Question

A jet of water is projected at an angle $\theta ={45}^{\circ }$ with the horizontal from a point which is at a distance of $x=15\text{m}$ from a vertical wall as shown in the figure. If the speed of projection is $10\sqrt{2}\text{m/s}$, find out the height from ground at which the water jet strikes vertical wall.
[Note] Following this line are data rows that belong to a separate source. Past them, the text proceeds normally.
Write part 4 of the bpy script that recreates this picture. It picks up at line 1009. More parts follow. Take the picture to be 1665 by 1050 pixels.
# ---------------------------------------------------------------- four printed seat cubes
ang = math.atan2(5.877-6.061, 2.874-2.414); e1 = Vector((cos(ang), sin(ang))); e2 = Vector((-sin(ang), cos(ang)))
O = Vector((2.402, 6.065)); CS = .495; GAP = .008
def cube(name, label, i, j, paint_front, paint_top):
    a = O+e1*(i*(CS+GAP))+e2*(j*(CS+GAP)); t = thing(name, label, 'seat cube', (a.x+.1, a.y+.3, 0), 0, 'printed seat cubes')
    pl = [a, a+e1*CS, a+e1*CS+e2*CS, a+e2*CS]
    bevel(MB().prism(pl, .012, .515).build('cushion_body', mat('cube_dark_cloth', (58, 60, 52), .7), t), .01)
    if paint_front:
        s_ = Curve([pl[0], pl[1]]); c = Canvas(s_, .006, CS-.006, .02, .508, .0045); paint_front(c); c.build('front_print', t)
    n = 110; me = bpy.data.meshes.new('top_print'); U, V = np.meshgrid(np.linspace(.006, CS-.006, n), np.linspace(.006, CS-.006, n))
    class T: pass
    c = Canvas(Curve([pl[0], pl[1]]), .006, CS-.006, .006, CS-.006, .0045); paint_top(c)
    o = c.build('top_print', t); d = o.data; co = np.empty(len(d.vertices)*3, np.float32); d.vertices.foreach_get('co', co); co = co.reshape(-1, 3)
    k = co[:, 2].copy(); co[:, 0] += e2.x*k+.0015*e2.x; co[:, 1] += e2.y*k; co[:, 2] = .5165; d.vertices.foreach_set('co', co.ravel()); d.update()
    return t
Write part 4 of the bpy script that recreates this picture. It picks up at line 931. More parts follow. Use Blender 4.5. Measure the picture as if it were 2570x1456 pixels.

Take $g=10{\text{m/s}}^2$

• A. $5\text{m}$
• B. $3.75\text{m}$
• C. $7.5\text{m}$
• D. $2.5\text{m}$

Answer 1

The correct option is B $3.75\text{m}$

From the equation of trajectory for a projectile, projected at an angle $\theta$ from horizontal :
$y=x\tan \theta -\frac{1}{2}\frac{g{x}^2}{u^2{\cos }^2\theta }.........\left(i\right)$
where;
$y=$displacement in y-direction
$x=$displacement in x-direction
$\theta ={45}^{\circ }$, $g=10{\text{m/s}}^2,u=10\sqrt{2}\text{m/s}$
When the water jet strikes the vertical wall $x=15\text{m}$, putting the value in equation $\left(i\right)$:
$y=15\tan {45}^{\circ }-\frac{1}{2}\times \frac{10\times {15}^2}{(10\sqrt{2}{)}^2\times (\frac{1}{2})}$
$\Rightarrow y=15-11.25$
$\therefore y=3.75\text{m}$
The displacement in y-direction represent the vertical distance of jet from ground.